The Animation Course - from a Parent Educator's Perspective
The Animation Course - from a Parent Educator's Perspective
When I first learned about The Animation Course, I admit I was a little confused. How could a class be taught to such a wide age range, eleven-year-olds to seventeen-year-olds, and still be effective? I have worked in a classroom with both ages, (albeit briefly), and if you don't already know, let me assure you that the content and methods for teaching those respective ages is very different! I was perplexed about what kind of lesson could be useful and effective for such a wide age range.
After watching my seventeen-year-old daughter progress through the first level of The Animation Course, I began to understand how this worked so well.
A Principal Approach
Both my daughter and I were unfamiliar with the basic principles behind animation. We had watched a lot of animation on the screen together over the years, without having any understanding of the techniques being used to transform interconnected lines on a flat screen into a living, moving 3D image in our minds. It's a bit like learning about the rules of perspective in art and then looking at a painting and seeing how that technique was employed.

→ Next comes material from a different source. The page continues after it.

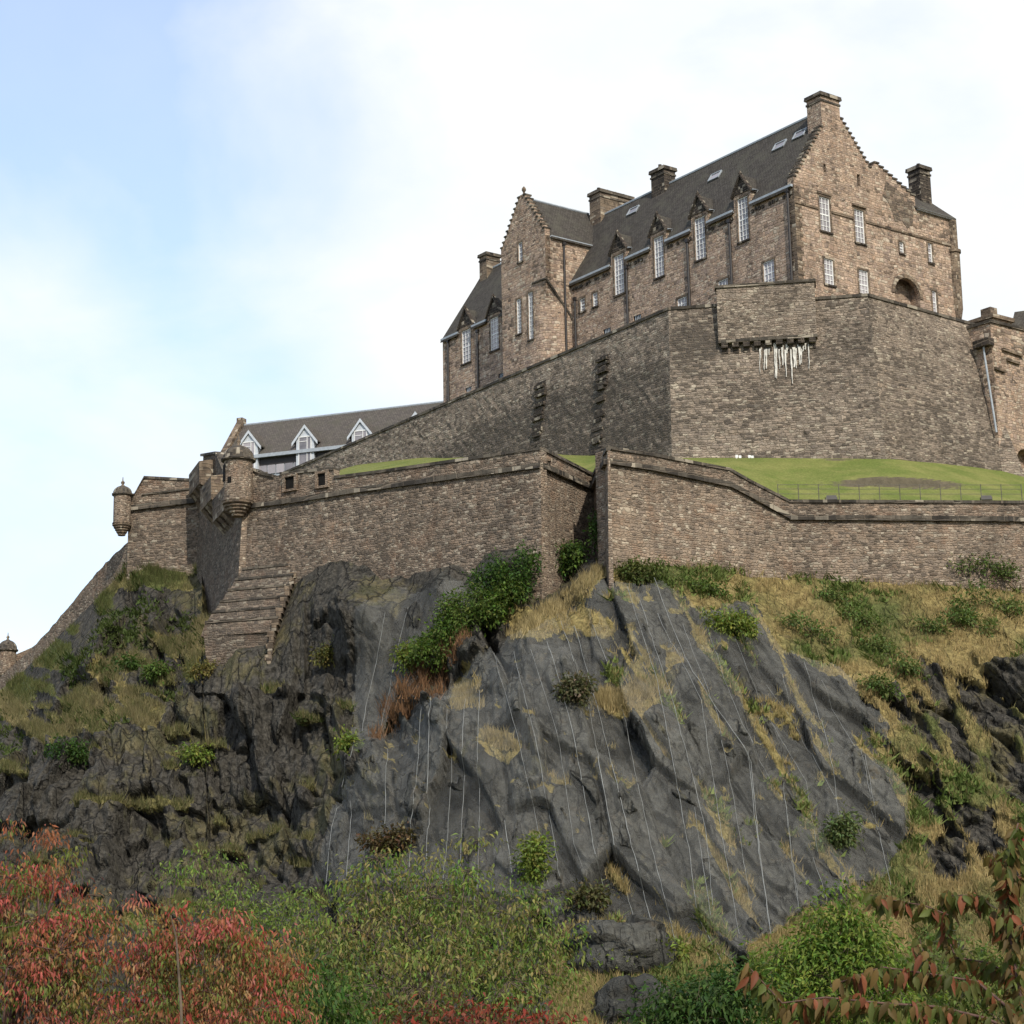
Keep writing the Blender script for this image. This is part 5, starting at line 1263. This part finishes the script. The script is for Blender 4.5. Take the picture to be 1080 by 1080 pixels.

Like in any kind of 3D art medium, there are techniques that make this illusion convincing. There's a reason Van Gogh's Starry Night looks so high and grand and far away; Van Gogh used specific techniques of perspective to create that impression on the canvas, but until you know the technique, you only feel the effect of it. While no one may hang your work in an art gallery, you can use the same techniques with a pencil and scrap paper to produce the effect of distance.
So too with animation. While my daughter is not animating a Disney movie, she now can both understand and employ some of the simpler techniques used by animators to create the illusion of movement. And because animation itself can be as simple as a black and white drawing, or as complicated as a blockbuster movie, the students are able to put these techniques into practice at a level that suits their maturity and experience.
Making the Grade
The grading system in the Animation Course couldn't be simpler. If the assignment is completed satisfactorily, the student receives an A minus. If they do outstanding work, they might get something higher. Or they might fail to submit work at all. Grades are typically used by both student and parent to know if a student is mastering the material, and it serves this baseline purpose. But the feedback from the individual instructor is where the real gold of this program lies. By offering specific, one-on-one feedback, the student is given targeted advice that allows them to improve and directs them to the specific problems they might have in their work. This is the kind of feedback that cannot be transmitted by a letter grade. My daughter found it quite motivating to be given specific details that would improve her work, and then have her instructor acknowledge where she had improved the following week. Even though the feedback was fairly brief and just an impersonal video, it was a weekly acknowledgement of where she had succeeded. Her animation homework visibly improved as a result of the feedback she received.
Making Progress
The final aspect of The Animation Course instruction that really impressed me was the incremental nature of the instruction being given. The lessons were well organized in a way that allowed the students to build on the previous lesson. In this way, the feedback my daughter received from her grader allowed her to 'fix' those mistakes in her next assignment. She was able to continue practicing skills taught in the first lessons in each assignment, while simultaneously adding new ones. This is exactly how a good class should be structured and provides the scaffolding a student needs to develop at their own pace. After completing the first level of The Animation Course, my daughter is not only excited to continue with level two but is working on sketches for animating a music video, just for the fun of doing so. The techniques she learned through The Animation Course were taught thoroughly enough that she is now able to put them into practice on her own, which is exactly what a good class is all about.